**Task requirements**
Extract the whole listing as it stands. Do not include the pictures.
··· Data segment ···
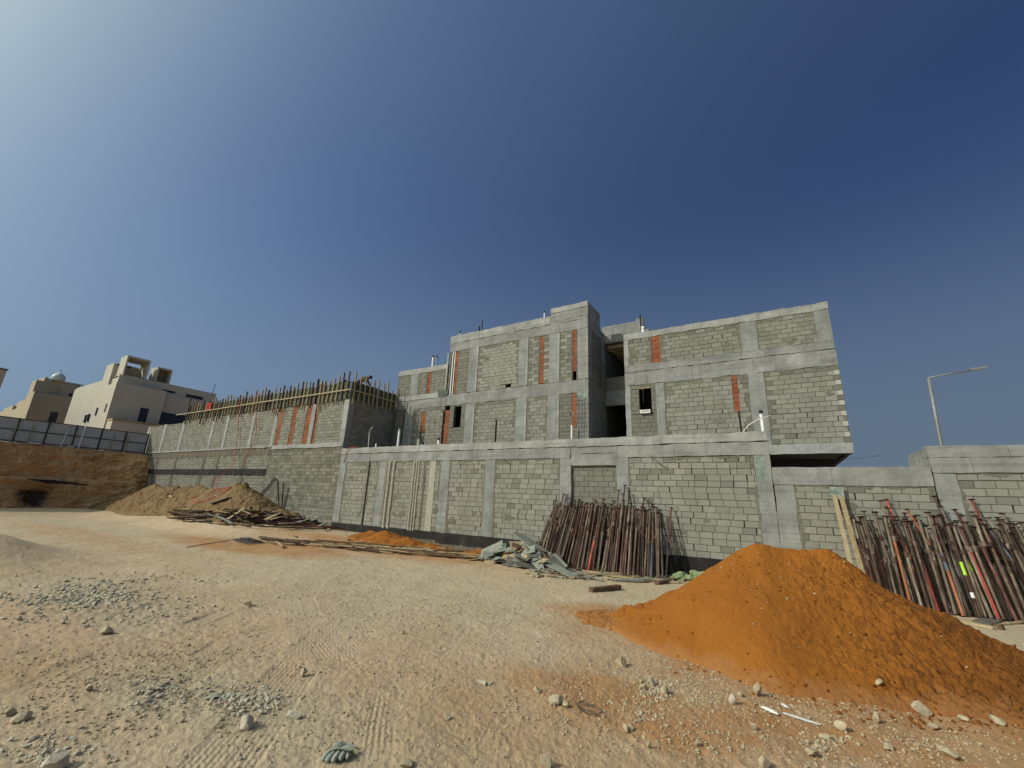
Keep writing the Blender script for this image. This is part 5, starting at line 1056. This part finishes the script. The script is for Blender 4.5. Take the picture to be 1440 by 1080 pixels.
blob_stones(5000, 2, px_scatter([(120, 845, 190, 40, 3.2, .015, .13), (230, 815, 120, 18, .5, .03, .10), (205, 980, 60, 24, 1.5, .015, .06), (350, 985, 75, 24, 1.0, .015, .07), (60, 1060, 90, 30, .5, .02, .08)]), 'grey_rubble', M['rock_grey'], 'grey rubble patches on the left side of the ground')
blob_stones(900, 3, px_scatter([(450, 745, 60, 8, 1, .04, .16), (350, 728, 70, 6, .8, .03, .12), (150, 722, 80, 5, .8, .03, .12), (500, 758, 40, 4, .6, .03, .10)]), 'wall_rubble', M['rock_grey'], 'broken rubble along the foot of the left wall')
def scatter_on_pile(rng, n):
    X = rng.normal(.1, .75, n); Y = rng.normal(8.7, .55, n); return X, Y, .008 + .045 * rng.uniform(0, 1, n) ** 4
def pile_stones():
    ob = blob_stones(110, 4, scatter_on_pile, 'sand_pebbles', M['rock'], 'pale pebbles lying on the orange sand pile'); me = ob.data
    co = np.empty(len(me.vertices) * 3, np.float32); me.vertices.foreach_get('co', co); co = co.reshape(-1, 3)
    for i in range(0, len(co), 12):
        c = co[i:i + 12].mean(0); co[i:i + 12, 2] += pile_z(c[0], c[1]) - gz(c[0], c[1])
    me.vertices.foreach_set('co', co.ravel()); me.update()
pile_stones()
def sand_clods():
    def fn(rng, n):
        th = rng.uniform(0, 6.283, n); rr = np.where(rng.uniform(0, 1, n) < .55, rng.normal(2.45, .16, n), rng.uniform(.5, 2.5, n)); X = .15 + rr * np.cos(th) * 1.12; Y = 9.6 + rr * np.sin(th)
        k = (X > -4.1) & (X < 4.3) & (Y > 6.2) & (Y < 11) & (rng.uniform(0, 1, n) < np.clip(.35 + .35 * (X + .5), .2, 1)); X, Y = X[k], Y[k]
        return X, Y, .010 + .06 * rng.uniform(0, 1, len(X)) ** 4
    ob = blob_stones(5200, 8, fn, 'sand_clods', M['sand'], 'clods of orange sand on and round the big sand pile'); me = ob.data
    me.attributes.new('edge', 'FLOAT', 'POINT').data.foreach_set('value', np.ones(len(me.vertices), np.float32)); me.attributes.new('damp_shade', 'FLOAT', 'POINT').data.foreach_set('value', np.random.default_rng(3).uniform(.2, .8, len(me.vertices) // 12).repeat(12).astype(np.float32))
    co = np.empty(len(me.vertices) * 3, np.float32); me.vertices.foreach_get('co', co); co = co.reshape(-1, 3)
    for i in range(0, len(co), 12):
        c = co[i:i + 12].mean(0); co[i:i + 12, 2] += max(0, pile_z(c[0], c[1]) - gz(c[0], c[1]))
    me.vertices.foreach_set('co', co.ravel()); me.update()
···
**Response**
Keep writing the Blender script for this image. This is part 5, starting at line 1056. This part finishes the script. The script is for Blender 4.5. Take the picture to be 1440 by 1080 pixels.
blob_stones(5000, 2, px_scatter([(120, 845, 190, 40, 3.2, .015, .13), (230, 815, 120, 18, .5, .03, .10), (205, 980, 60, 24, 1.5, .015, .06), (350, 985, 75, 24, 1.0, .015, .07), (60, 1060, 90, 30, .5, .02, .08)]), 'grey_rubble', M['rock_grey'], 'grey rubble patches on the left side of the ground')
blob_stones(900, 3, px_scatter([(450, 745, 60, 8, 1, .04, .16), (350, 728, 70, 6, .8, .03, .12), (150, 722, 80, 5, .8, .03, .12), (500, 758, 40, 4, .6, .03, .10)]), 'wall_rubble', M['rock_grey'], 'broken rubble along the foot of the left wall')
def scatter_on_pile(rng, n):
    X = rng.normal(.1, .75, n); Y = rng.normal(8.7, .55, n); return X, Y, .008 + .045 * rng.uniform(0, 1, n) ** 4
def pile_stones():
    ob = blob_stones(110, 4, scatter_on_pile, 'sand_pebbles', M['rock'], 'pale pebbles lying on the orange sand pile'); me = ob.data
    co = np.empty(len(me.vertices) * 3, np.float32); me.vertices.foreach_get('co', co); co = co.reshape(-1, 3)
    for i in range(0, len(co), 12):
        c = co[i:i + 12].mean(0); co[i:i + 12, 2] += pile_z(c[0], c[1]) - gz(c[0], c[1])
    me.vertices.foreach_set('co', co.ravel()); me.update()
pile_stones()
def sand_clods():
    def fn(rng, n):
        th = rng.uniform(0, 6.283, n); rr = np.where(rng.uniform(0, 1, n) < .55, rng.normal(2.45, .16, n), rng.uniform(.5, 2.5, n)); X = .15 + rr * np.cos(th) * 1.12; Y = 9.6 + rr * np.sin(th)
        k = (X > -4.1) & (X < 4.3) & (Y > 6.2) & (Y < 11) & (rng.uniform(0, 1, n) < np.clip(.35 + .35 * (X + .5), .2, 1)); X, Y = X[k], Y[k]
        return X, Y, .010 + .06 * rng.uniform(0, 1, len(X)) ** 4
    ob = blob_stones(5200, 8, fn, 'sand_clods', M['sand'], 'clods of orange sand on and round the big sand pile'); me = ob.data
    me.attributes.new('edge', 'FLOAT', 'POINT').data.foreach_set('value', np.ones(len(me.vertices), np.float32)); me.attributes.new('damp_shade', 'FLOAT', 'POINT').data.foreach_set('value', np.random.default_rng(3).uniform(.2, .8, len(me.vertices) // 12).repeat(12).astype(np.float32))
    co = np.empty(len(me.vertices) * 3, np.float32); me.vertices.foreach_get('co', co); co = co.reshape(-1, 3)
    for i in range(0, len(co), 12):
        c = co[i:i + 12].mean(0); co[i:i + 12, 2] += max(0, pile_z(c[0], c[1]) - gz(c[0], c[1]))
    me.vertices.foreach_set('co', co.ravel()); me.update()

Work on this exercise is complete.